• **Given instruction**: Please write out the material that follows, exactly as it stands.
[begin Data shown]
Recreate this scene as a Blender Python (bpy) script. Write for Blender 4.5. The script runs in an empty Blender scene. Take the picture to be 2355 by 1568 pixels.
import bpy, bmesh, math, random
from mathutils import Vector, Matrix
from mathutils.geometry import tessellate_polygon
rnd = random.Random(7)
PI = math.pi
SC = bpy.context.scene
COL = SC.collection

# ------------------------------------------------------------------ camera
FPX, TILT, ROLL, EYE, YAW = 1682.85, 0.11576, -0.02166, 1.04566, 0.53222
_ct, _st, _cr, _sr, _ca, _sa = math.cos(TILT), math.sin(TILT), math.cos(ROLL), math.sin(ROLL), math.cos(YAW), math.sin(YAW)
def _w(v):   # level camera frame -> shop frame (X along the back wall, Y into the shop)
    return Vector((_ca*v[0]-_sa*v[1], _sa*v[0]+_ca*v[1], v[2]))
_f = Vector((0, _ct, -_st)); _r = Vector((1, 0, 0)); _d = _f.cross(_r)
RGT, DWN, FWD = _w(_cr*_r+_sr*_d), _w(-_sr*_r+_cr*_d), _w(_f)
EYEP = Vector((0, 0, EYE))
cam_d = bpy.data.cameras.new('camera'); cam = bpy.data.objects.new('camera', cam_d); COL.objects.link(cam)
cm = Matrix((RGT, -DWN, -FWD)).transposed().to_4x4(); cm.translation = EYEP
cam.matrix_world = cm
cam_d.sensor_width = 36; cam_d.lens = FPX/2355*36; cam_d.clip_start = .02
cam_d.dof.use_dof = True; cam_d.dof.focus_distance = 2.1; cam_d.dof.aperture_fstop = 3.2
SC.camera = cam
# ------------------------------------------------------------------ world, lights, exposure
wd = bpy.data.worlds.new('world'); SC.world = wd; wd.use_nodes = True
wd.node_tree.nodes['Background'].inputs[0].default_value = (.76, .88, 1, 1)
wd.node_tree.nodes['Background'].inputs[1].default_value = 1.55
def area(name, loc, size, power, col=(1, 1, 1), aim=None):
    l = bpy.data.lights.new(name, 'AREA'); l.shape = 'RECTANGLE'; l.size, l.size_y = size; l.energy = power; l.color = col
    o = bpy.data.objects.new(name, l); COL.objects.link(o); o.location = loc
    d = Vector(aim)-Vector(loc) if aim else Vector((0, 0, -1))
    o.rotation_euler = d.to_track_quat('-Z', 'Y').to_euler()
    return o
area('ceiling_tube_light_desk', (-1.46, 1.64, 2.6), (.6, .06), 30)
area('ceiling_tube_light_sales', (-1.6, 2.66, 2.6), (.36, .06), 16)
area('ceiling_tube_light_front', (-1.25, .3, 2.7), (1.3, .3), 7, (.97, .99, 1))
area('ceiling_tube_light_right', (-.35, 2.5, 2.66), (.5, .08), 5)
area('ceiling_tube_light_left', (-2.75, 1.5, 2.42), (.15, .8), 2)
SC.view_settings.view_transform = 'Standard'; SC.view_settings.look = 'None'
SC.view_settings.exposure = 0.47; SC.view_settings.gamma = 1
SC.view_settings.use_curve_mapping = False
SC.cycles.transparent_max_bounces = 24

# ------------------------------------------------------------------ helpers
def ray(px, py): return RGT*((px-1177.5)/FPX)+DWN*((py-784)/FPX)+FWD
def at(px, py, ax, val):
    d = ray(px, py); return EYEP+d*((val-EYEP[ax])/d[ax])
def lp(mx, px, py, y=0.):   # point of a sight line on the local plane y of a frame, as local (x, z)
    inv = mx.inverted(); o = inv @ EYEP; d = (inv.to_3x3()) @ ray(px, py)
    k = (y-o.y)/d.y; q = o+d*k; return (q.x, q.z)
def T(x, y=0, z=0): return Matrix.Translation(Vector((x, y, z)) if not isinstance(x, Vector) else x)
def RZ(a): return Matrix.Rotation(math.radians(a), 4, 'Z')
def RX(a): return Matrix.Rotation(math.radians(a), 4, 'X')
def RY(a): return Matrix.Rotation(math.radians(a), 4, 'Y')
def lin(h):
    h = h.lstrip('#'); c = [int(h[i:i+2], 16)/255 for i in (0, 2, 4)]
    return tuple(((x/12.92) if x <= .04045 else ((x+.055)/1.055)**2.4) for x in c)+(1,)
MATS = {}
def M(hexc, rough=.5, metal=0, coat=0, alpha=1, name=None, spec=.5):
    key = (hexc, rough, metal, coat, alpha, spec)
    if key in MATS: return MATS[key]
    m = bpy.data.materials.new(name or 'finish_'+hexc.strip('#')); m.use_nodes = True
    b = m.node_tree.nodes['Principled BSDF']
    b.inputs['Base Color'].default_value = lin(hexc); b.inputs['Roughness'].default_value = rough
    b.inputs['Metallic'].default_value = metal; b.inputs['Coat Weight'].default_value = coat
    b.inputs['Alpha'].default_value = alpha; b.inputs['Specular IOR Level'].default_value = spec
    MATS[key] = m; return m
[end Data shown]
• **Output for this task**:
Recreate this scene as a Blender Python (bpy) script. Write for Blender 4.5. The script runs in an empty Blender scene. Take the picture to be 2355 by 1568 pixels.
import bpy, bmesh, math, random
from mathutils import Vector, Matrix
from mathutils.geometry import tessellate_polygon
rnd = random.Random(7)
PI = math.pi
SC = bpy.context.scene
COL = SC.collection

# ------------------------------------------------------------------ camera
FPX, TILT, ROLL, EYE, YAW = 1682.85, 0.11576, -0.02166, 1.04566, 0.53222
_ct, _st, _cr, _sr, _ca, _sa = math.cos(TILT), math.sin(TILT), math.cos(ROLL), math.sin(ROLL), math.cos(YAW), math.sin(YAW)
def _w(v):   # level camera frame -> shop frame (X along the back wall, Y into the shop)
    return Vector((_ca*v[0]-_sa*v[1], _sa*v[0]+_ca*v[1], v[2]))
_f = Vector((0, _ct, -_st)); _r = Vector((1, 0, 0)); _d = _f.cross(_r)
RGT, DWN, FWD = _w(_cr*_r+_sr*_d), _w(-_sr*_r+_cr*_d), _w(_f)
EYEP = Vector((0, 0, EYE))
cam_d = bpy.data.cameras.new('camera'); cam = bpy.data.objects.new('camera', cam_d); COL.objects.link(cam)
cm = Matrix((RGT, -DWN, -FWD)).transposed().to_4x4(); cm.translation = EYEP
cam.matrix_world = cm
cam_d.sensor_width = 36; cam_d.lens = FPX/2355*36; cam_d.clip_start = .02
cam_d.dof.use_dof = True; cam_d.dof.focus_distance = 2.1; cam_d.dof.aperture_fstop = 3.2
SC.camera = cam
# ------------------------------------------------------------------ world, lights, exposure
wd = bpy.data.worlds.new('world'); SC.world = wd; wd.use_nodes = True
wd.node_tree.nodes['Background'].inputs[0].default_value = (.76, .88, 1, 1)
wd.node_tree.nodes['Background'].inputs[1].default_value = 1.55
def area(name, loc, size, power, col=(1, 1, 1), aim=None):
    l = bpy.data.lights.new(name, 'AREA'); l.shape = 'RECTANGLE'; l.size, l.size_y = size; l.energy = power; l.color = col
    o = bpy.data.objects.new(name, l); COL.objects.link(o); o.location = loc
    d = Vector(aim)-Vector(loc) if aim else Vector((0, 0, -1))
    o.rotation_euler = d.to_track_quat('-Z', 'Y').to_euler()
    return o
area('ceiling_tube_light_desk', (-1.46, 1.64, 2.6), (.6, .06), 30)
area('ceiling_tube_light_sales', (-1.6, 2.66, 2.6), (.36, .06), 16)
area('ceiling_tube_light_front', (-1.25, .3, 2.7), (1.3, .3), 7, (.97, .99, 1))
area('ceiling_tube_light_right', (-.35, 2.5, 2.66), (.5, .08), 5)
area('ceiling_tube_light_left', (-2.75, 1.5, 2.42), (.15, .8), 2)
SC.view_settings.view_transform = 'Standard'; SC.view_settings.look = 'None'
SC.view_settings.exposure = 0.47; SC.view_settings.gamma = 1
SC.view_settings.use_curve_mapping = False
SC.cycles.transparent_max_bounces = 24

# ------------------------------------------------------------------ helpers
def ray(px, py): return RGT*((px-1177.5)/FPX)+DWN*((py-784)/FPX)+FWD
def at(px, py, ax, val):
    d = ray(px, py); return EYEP+d*((val-EYEP[ax])/d[ax])
def lp(mx, px, py, y=0.):   # point of a sight line on the local plane y of a frame, as local (x, z)
    inv = mx.inverted(); o = inv @ EYEP; d = (inv.to_3x3()) @ ray(px, py)
    k = (y-o.y)/d.y; q = o+d*k; return (q.x, q.z)
def T(x, y=0, z=0): return Matrix.Translation(Vector((x, y, z)) if not isinstance(x, Vector) else x)
def RZ(a): return Matrix.Rotation(math.radians(a), 4, 'Z')
def RX(a): return Matrix.Rotation(math.radians(a), 4, 'X')
def RY(a): return Matrix.Rotation(math.radians(a), 4, 'Y')
def lin(h):
    h = h.lstrip('#'); c = [int(h[i:i+2], 16)/255 for i in (0, 2, 4)]
    return tuple(((x/12.92) if x <= .04045 else ((x+.055)/1.055)**2.4) for x in c)+(1,)
MATS = {}
def M(hexc, rough=.5, metal=0, coat=0, alpha=1, name=None, spec=.5):
    key = (hexc, rough, metal, coat, alpha, spec)
    if key in MATS: return MATS[key]
    m = bpy.data.materials.new(name or 'finish_'+hexc.strip('#')); m.use_nodes = True
    b = m.node_tree.nodes['Principled BSDF']
    b.inputs['Base Color'].default_value = lin(hexc); b.inputs['Roughness'].default_value = rough
    b.inputs['Metallic'].default_value = metal; b.inputs['Coat Weight'].default_value = coat
    b.inputs['Alpha'].default_value = alpha; b.inputs['Specular IOR Level'].default_value = spec
    MATS[key] = m; return m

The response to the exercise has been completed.